①学生の頃、少し嵩張る、重い物を提げて2㎞くらいの駅まで歩いていた。
後ろから来た車が、親切にも駅まで乗せてくれた。
着いたら、「ありがとうございました」と言うべきなのに言わなかった。
生意気にも学生の分際で、タバコを買ってきて渡しながら礼を言おうと思って、荷物を持って駅の窓口に向かった。
しかし男性に、そう伝えたわけではなくて、こちらは黙って彼の元を去った。
彼がバツ悪そうに、こちらを見ていたのを覚えている。
もし、こちらの心づもりを口にすれば「そんなことをしなくていい」と、言われたであろう。
本当に申し訳ないことをした。
私は、社会経験が浅く、親からも、基礎的な礼儀を教わってなかったとも言える。
②初めて車関係の仕事をしたのは、鋼材を運ぶ大型トラックの助手。
ある日、配達の途中、運転手が、道を間違えたみたいだ。少しバックするから、左を見てて、と。

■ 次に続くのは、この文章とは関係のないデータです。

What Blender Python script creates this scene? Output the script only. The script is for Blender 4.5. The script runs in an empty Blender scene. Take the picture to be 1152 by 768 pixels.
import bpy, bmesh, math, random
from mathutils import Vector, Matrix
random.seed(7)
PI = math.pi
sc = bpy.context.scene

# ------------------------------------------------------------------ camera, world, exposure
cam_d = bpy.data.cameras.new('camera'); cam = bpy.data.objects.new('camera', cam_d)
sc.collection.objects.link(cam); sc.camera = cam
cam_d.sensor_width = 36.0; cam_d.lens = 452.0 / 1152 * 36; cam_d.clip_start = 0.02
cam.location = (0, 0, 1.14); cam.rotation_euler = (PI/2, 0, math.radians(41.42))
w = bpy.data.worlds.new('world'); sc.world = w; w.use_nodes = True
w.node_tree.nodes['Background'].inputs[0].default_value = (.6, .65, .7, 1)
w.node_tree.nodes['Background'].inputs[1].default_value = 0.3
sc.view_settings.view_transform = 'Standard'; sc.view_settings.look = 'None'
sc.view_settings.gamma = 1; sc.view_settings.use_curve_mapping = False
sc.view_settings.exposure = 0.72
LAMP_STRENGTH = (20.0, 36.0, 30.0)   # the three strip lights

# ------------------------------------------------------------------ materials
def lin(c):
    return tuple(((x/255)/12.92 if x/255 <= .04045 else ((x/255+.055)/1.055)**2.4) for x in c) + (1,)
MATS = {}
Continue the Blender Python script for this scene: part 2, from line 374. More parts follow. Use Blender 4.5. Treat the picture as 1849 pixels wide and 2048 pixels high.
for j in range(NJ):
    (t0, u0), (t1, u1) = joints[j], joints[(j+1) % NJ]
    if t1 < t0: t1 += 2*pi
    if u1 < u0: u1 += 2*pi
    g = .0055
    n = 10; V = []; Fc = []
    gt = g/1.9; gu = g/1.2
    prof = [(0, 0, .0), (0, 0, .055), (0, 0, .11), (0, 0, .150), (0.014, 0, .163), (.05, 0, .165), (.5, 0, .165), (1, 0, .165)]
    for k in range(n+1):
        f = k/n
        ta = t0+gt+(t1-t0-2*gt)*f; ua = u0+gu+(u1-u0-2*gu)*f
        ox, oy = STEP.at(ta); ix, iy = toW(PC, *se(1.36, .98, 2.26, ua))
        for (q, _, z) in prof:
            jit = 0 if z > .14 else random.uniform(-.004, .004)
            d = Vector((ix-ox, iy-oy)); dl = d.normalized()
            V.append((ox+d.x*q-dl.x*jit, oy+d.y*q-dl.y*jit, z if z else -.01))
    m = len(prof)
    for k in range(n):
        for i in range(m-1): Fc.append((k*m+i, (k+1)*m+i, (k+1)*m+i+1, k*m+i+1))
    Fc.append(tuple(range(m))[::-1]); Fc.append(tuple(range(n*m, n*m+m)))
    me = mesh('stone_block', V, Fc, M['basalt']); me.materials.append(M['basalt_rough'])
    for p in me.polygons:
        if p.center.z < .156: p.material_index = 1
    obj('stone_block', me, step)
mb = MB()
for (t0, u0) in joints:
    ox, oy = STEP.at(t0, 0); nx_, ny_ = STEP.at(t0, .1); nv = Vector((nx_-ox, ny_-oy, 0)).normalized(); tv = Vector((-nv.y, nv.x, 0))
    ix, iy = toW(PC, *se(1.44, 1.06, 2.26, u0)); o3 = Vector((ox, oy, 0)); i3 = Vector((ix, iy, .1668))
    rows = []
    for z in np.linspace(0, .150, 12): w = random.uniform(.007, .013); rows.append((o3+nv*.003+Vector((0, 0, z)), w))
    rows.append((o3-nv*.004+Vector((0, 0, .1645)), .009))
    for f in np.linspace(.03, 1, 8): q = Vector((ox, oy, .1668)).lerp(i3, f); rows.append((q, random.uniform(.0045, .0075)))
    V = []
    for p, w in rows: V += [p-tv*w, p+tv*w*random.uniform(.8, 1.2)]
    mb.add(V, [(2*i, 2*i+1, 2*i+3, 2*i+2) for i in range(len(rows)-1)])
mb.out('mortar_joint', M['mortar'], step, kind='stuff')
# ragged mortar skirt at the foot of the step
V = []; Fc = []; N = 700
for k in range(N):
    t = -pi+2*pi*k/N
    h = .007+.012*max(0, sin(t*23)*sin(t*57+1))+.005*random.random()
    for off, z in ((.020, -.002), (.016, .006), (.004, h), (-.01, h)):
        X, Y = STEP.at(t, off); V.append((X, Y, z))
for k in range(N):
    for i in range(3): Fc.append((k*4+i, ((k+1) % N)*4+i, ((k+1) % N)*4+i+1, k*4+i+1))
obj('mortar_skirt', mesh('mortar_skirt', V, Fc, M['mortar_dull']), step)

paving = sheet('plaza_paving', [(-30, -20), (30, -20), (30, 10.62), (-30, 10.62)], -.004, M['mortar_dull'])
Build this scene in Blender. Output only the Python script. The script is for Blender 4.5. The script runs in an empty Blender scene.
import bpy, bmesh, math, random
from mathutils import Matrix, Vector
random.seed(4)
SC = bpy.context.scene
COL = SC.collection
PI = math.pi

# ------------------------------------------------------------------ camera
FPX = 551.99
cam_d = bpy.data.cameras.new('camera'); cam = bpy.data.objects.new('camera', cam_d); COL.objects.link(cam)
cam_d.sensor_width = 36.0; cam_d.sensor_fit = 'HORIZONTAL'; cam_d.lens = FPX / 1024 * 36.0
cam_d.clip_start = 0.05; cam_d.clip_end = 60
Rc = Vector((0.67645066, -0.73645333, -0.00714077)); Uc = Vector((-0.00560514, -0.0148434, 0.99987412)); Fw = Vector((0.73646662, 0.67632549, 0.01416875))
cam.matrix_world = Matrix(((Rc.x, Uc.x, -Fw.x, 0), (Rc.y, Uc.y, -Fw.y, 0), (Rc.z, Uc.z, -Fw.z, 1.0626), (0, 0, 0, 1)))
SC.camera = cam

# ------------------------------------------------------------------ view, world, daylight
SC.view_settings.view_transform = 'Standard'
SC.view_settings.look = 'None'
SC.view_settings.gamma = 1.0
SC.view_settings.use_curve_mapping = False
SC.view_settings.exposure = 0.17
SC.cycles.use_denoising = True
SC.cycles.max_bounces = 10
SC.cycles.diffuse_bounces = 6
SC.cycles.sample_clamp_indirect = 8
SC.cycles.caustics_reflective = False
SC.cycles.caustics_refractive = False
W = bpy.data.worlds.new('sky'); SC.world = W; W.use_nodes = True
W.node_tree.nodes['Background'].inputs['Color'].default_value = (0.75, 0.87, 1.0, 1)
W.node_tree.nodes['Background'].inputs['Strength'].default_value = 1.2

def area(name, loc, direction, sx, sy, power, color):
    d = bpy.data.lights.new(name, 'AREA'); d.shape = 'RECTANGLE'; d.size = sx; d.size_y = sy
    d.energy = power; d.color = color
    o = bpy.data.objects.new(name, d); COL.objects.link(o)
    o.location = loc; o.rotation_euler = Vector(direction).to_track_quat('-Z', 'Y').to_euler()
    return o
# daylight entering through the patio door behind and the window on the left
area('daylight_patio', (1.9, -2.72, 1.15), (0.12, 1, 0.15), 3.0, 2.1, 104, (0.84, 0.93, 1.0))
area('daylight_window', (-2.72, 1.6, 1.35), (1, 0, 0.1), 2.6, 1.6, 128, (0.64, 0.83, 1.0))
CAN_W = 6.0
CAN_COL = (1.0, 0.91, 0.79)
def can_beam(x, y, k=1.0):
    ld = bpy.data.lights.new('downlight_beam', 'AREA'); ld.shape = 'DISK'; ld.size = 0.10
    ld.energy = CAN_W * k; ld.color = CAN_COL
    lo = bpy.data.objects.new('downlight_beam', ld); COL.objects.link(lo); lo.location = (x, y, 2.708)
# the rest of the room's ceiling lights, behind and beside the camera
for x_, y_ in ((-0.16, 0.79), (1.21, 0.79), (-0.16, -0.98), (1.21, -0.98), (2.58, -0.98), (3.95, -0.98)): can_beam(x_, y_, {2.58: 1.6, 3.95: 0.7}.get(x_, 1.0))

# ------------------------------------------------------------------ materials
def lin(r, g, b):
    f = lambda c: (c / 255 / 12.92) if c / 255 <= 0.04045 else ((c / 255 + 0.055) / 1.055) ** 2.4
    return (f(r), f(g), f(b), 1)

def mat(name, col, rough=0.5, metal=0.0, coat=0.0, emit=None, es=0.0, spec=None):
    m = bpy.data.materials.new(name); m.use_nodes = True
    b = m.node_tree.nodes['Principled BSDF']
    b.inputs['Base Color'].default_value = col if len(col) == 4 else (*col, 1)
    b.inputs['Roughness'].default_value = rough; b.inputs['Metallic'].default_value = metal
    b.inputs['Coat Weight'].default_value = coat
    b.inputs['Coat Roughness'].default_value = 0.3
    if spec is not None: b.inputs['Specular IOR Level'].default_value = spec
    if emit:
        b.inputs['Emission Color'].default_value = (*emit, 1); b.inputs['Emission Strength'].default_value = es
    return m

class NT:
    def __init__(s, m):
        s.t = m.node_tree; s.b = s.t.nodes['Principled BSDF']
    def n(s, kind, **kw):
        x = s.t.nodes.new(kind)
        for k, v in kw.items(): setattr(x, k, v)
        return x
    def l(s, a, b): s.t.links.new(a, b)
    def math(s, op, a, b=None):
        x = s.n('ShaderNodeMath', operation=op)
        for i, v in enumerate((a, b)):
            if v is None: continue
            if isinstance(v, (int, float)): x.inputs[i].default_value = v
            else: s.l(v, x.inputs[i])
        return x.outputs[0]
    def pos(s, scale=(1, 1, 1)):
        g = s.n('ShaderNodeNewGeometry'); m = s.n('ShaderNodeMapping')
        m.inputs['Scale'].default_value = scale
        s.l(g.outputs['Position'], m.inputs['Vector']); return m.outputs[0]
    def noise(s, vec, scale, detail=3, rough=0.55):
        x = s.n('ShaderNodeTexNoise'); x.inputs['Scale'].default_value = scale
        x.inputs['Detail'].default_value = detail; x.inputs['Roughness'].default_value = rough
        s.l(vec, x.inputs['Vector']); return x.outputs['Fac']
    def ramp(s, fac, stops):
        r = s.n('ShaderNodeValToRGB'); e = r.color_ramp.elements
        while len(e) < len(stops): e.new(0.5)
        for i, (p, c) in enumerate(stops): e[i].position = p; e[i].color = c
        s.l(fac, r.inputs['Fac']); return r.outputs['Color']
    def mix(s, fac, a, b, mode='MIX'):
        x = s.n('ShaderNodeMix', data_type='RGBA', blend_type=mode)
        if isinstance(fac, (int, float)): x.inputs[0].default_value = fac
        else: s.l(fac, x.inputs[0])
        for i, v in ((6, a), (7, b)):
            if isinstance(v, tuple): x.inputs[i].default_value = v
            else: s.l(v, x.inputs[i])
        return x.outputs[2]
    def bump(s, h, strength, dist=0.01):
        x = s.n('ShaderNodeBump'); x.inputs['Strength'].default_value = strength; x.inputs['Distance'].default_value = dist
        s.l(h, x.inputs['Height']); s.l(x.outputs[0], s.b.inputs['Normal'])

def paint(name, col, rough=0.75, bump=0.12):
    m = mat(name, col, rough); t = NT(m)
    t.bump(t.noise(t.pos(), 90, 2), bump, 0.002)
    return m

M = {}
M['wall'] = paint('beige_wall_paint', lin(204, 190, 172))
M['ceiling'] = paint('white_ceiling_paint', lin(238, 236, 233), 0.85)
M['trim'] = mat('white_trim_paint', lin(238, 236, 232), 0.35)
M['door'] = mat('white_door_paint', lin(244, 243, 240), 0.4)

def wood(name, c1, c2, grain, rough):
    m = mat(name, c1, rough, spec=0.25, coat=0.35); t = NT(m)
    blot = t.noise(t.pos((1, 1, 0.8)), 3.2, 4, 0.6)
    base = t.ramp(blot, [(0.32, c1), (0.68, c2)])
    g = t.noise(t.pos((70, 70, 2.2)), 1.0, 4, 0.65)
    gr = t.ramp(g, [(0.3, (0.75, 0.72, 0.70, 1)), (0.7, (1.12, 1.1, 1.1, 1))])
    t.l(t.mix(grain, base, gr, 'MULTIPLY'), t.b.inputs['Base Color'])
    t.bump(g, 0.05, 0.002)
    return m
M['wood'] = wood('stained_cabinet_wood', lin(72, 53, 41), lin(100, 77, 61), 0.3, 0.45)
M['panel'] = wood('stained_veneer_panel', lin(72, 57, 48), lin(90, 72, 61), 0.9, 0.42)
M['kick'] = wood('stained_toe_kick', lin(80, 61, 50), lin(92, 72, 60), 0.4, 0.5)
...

見てると、道の左側に竹材の束があって、(ああ、踏むな)と、分かったが黙ってたから、バリバリバリ!
「見てろって言っただろ!」
当たりそうなら、そうと伝えなきゃいけないと認識できてなかった❗️
③学生の頃、休暇で九州に帰省する時は、東京駅で何時間も待って急行列車の自由席を確保した。
或るとき、そうやって席にありつき、列車は発車した。席がなくて立っている客もいる。横浜辺りになると、5歳くらいの男児を連れたオバサンがそばに立っているが、子どもは疲れて眠り転けそうになる。「眠るな」と頬を叩いている。
気の毒だから、どうぞと席を譲った。
これが大失敗だった。
数時間代わってあげるとか言うべきだった。
そのオバサンは、まるで初めから自分で確保した席であるかのように、厚かましく座っている。
全く「情けは、人の為ならず」(これは本来とは違う意味)。
20歳くらいだった私は、そのオバサンに文句を言えなかった。
私は立ち通しで、疲れて眠り転けそうになった。姫路くらいまで行ったら、別な男性が、見かねて、私に代わってくれた。
気安く他人に席を譲るものではない。